DATA FOR THIS EXERCISE:

☆ ☆ ☆ ☆ ☆ ☆ ☆

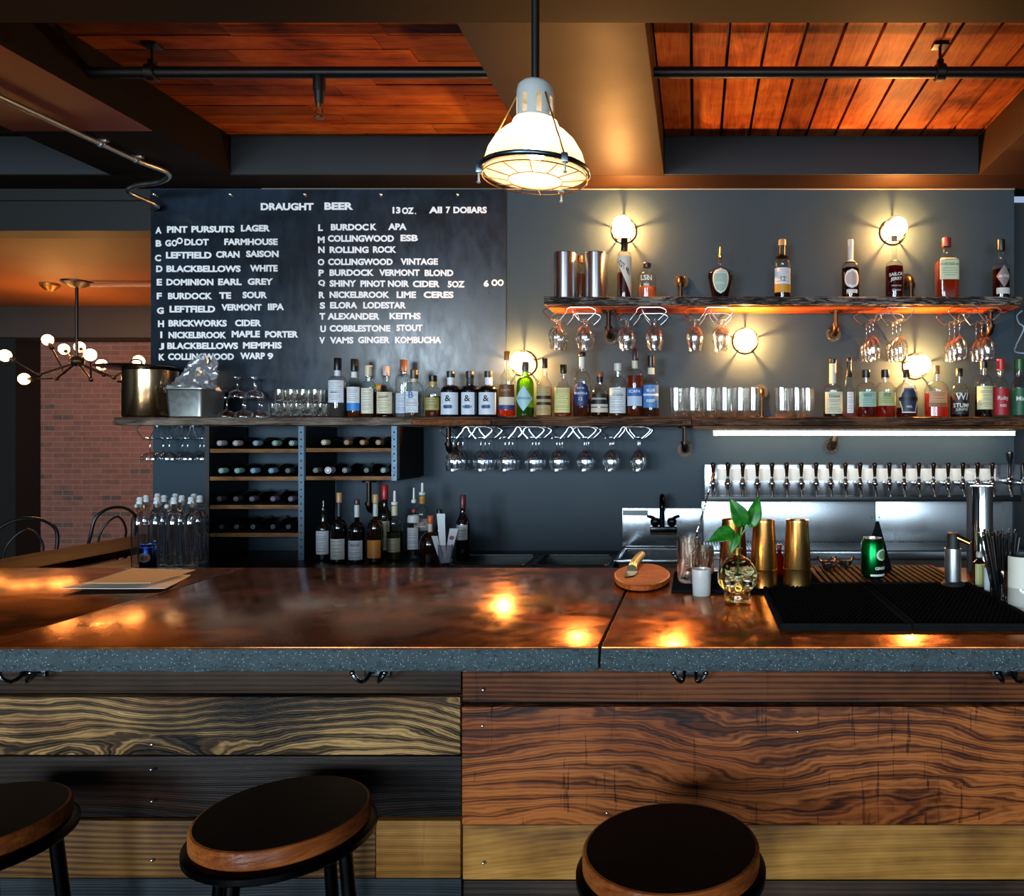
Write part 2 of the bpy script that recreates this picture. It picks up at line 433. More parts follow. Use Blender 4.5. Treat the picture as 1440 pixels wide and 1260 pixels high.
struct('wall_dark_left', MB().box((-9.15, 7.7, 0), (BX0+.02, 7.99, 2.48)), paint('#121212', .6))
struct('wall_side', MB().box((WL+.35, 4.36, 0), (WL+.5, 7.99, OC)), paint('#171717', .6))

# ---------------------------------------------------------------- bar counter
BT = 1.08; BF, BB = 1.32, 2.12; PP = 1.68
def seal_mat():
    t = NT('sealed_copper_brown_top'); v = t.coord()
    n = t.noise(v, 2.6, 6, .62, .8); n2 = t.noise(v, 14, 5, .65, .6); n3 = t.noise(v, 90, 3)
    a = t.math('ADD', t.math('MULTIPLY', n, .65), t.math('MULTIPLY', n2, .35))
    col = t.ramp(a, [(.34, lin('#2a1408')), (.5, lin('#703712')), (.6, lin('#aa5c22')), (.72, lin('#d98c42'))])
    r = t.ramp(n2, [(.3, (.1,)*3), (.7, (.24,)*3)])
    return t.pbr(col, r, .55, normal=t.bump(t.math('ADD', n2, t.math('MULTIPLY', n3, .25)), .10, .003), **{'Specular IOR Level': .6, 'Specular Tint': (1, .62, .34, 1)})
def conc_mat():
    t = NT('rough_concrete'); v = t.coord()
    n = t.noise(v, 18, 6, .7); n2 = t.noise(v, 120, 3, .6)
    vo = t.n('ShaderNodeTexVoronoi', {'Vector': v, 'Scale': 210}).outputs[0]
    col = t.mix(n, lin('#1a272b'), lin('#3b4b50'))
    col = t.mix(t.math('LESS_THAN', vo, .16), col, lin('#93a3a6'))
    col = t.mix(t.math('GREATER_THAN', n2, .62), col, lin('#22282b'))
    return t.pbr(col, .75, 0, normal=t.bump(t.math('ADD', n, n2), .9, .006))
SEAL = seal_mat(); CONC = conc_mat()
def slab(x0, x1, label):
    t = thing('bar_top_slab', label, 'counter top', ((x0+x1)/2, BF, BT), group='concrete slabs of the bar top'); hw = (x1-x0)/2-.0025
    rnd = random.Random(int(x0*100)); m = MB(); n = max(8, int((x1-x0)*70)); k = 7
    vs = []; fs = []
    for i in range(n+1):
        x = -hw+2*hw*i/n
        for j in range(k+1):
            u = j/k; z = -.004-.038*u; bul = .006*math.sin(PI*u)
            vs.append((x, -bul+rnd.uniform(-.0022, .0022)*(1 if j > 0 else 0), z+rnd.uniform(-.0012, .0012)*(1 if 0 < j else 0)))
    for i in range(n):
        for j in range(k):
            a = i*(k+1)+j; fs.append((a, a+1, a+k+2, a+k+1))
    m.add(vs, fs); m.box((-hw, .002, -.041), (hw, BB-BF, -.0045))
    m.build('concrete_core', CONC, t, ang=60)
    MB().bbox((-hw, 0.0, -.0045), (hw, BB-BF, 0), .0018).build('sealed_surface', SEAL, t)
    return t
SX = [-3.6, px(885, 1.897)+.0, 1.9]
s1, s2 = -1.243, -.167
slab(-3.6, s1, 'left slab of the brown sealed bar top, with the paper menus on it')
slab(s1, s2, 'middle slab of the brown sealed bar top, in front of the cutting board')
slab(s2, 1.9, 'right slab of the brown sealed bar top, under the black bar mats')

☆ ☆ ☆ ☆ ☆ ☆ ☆

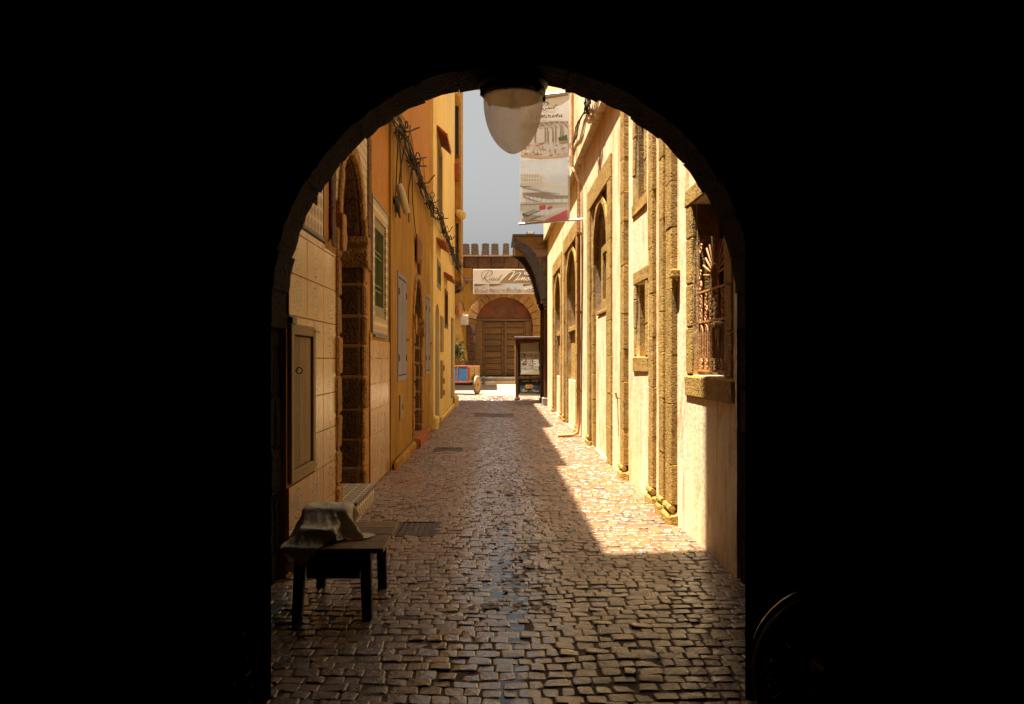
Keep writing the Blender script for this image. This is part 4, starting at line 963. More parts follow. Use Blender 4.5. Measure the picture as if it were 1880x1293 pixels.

☆ ☆ ☆ ☆ ☆ ☆ ☆

SHORT EXERCISE: Give again the lines from the one with "lin('#aa5c22')), (.72, lin('#d98c42'))])" to the one with "r = t.ramp(n2, [(.3, (.1,)*3), (.7, (.24,)*3)])", both lines included, exactly and with no other line.

THE OUTPUT:
    col = t.ramp(a, [(.34, lin('#2a1408')), (.5, lin('#703712')), (.6, lin('#aa5c22')), (.72, lin('#d98c42'))])
    r = t.ramp(n2, [(.3, (.1,)*3), (.7, (.24,)*3)])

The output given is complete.